What Israel is visiting upon Palestinians is the civil and human rights issue of our time (what you do about Palestine says everything about what you believe about justice and human rights) … because Palestine is integrally interrelated with the quadruple evils of the Poor People’s Campaign – the United States’ and Israel’s national security apparatus (as I write this, 20,000 more unaccompanied asylum-seeking children being housed in US military housing), their imperial ambitions in the broader Middle East, and each nation’s increased - and ever increasing - militarized economy, growing on the back of both nation’s poor.
Our voices are needed now more than ever and we at Indiana Center for Middle East Peace join our voices with others not only in condemning the inhumane policies of our own government dealing with the poor and marginalized but also in its criminalizing criticism of Israel both at the federal and state levels.
We stand with all who seek a safe harbor on our shores, all who seek asylum fleeing oppression at home, and all refugees, and lift our voices with our sisters and brothers at the Poor People’s Campaign in Washington DC and around the country tomorrow; we stand against the racist policies of both governments inflicted upon people of color; and further, we stand in the strongest possible solidarity, arm in arm, with our sisters and brothers in Palestine against Israeli aggression and a fully complicit and immoral US regime.
1. Attend the Stop ICE Rally tomorrow, Saturday, June 23, 1:00-3:30pm, at the Allen County Courthouse, sponsored by the Latino Democrats of Allen County;
2. Contact your national and state senators and representatives;
3. Educate yourself about the intersection between the injustice in our country and the systematic Israeli oppression of Palestinians; then start a book discussion group in your home; or invite friends to watch a film together in your home (we at ICMEP can recommend books, films, websites, and other resources);
4. Invite your friends to attend ICMEP events (check out our website – indianacmep.org - or contact me);
5. Make a donation to ICMEP, Friends of Sabeel North America, or to another organization of your choice, working for justice, for civil and human rights.
Once more, from that same King sermon of May 10, 1967:
For those who are telling me to keep my mouth shut, I can’t do that.
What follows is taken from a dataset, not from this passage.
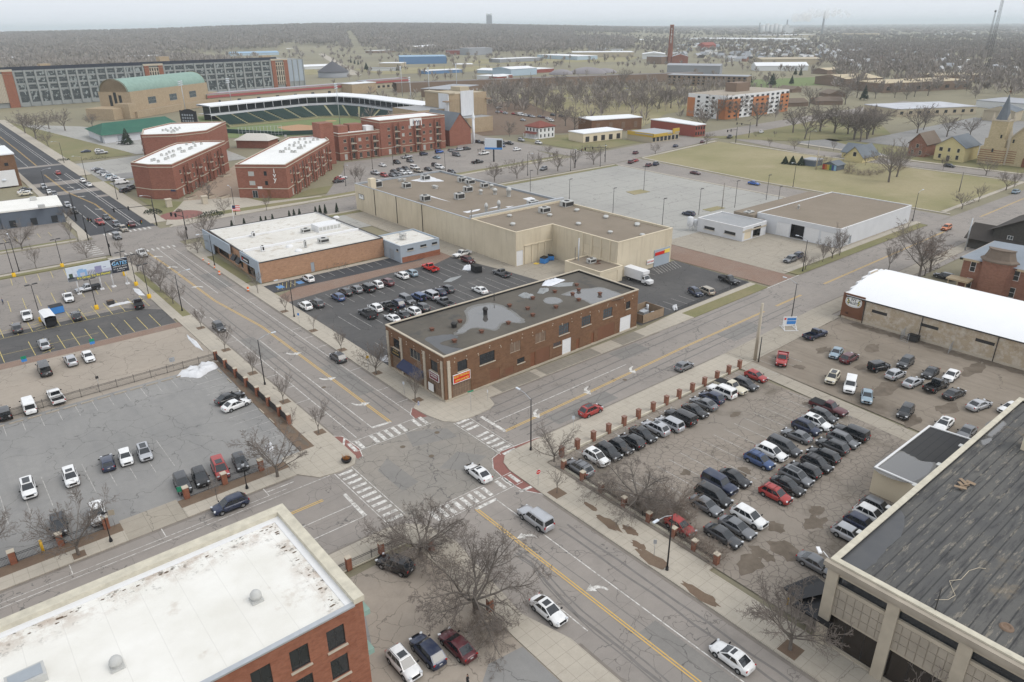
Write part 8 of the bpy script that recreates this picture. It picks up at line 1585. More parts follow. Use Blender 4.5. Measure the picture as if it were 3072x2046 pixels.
# church quarter
m_yb=brick_mat('yellow_church_brick',(.62,.50,.30),(.66,.55,.35),(.5,.44,.34),stain=.2);m_band=plain('brown_brick_band',(.27,.13,.07),.85)
chu=thing('yellow_brick_church','yellow brick church with spire, rose window and striped base','church',(380,105,0))
def cp(b,n,m):b.build(n,m,chu,(-380,-105,0))
b=MB();b.prism([(376.5,113.6),(383,113.6),(383,120.1),(376.5,120.1)],0,18.6);b.prism([(375.9,111.9),(384.5,111.9),(384.5,122.1),(375.9,122.1)],0,7.5);b.prism([(376.2,112.8),(383.8,112.8),(383.8,121),(376.2,121)],7.5,11);cp(b,'tower',[m_yb])
b=MB();b.prism([(376.3,113.4),(383.2,113.4),(383.2,120.3),(376.3,120.3)],18.6,19.1)
for x in(376.7,382.8):
 for y in(113.8,119.9):b.lathe([(.55,18.6),(.55,20.2),(.001,22.6)],(x,y,0),4,False)
for y in(94.4,112):b.lathe([(.8,0),(.8,13),(.001,16.5)],(378.2,y,0),8,False)
b.lathe([(.5,20.8),(.5,22.4),(.001,24.4)],(378.2,103.2,0),6,False)
cp(b,'pinnacles',[m_stone]);b=MB();b.smooth=False;b.lathe([(3.0,19),(2.5,20.5),(.12,29.5),(.001,29.6)],(379.8,116.9,0),8,False);cp(b,'spire',[m_shingle]);b=MB();b.tube((379.8,116.9,29.5),(379.8,116.9,31.6),.1,n=5);b.box(379.7,116.3,30.7,379.9,117.5,30.9);cp(b,'cross',[m_rust])
b=MB();P=[(378,94),(420,94),(420,112.5),(378,112.5)];b.prism(P,0,11,False,False);b.mi=0;b.face([(378,112.5,11),(378,94,11),(378,103.2,21.5)]);b.face([(420,94,11),(420,112.5,11),(420,103.2,21.5)]);cp(b,'nave_wall',[m_yb])
b=MB();b.face([(377.6,93.4,10.6),(420.5,93.4,10.6),(420.5,103.2,21.7),(377.6,103.2,21.7)]);b.face([(420.5,113.1,10.6),(377.6,113.1,10.6),(377.6,103.2,21.7),(420.5,103.2,21.7)]);b.mi=1
for y0,z0,y1,z1 in((93.2,10.6,103.2,22.2),(103.2,22.2,113.2,10.6)):b.face([(377.5,y1,z1),(377.5,y0,z0),(378.6,y0,z0),(378.6,y1,z1)]);b.face([(377.5,y0,z0-.8),(377.5,y0,z0),(377.5,y1,z1),(377.5,y1,z1-.8)])
cp(b,'nave_roof',[m_shingle,m_stone])
def disc(b,y,z,r,x,n=20):b.face([(x,y+r*math.cos(-t*2*math.pi/n),z+r*math.sin(-t*2*math.pi/n)) for t in range(n)][::-1])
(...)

I’m against segregation at lunch counters, and I’m not going to segregate my moral concerns. And we must know on some positions, cowardice asks the question, “Is it safe?” Expediency asks the question, “Is it politic?” Vanity asks the question, “Is it popular?” But conscience asks the question, “Is it right?” And there are times when you must take a stand that is neither safe nor politic nor popular, but you must do it because it is right.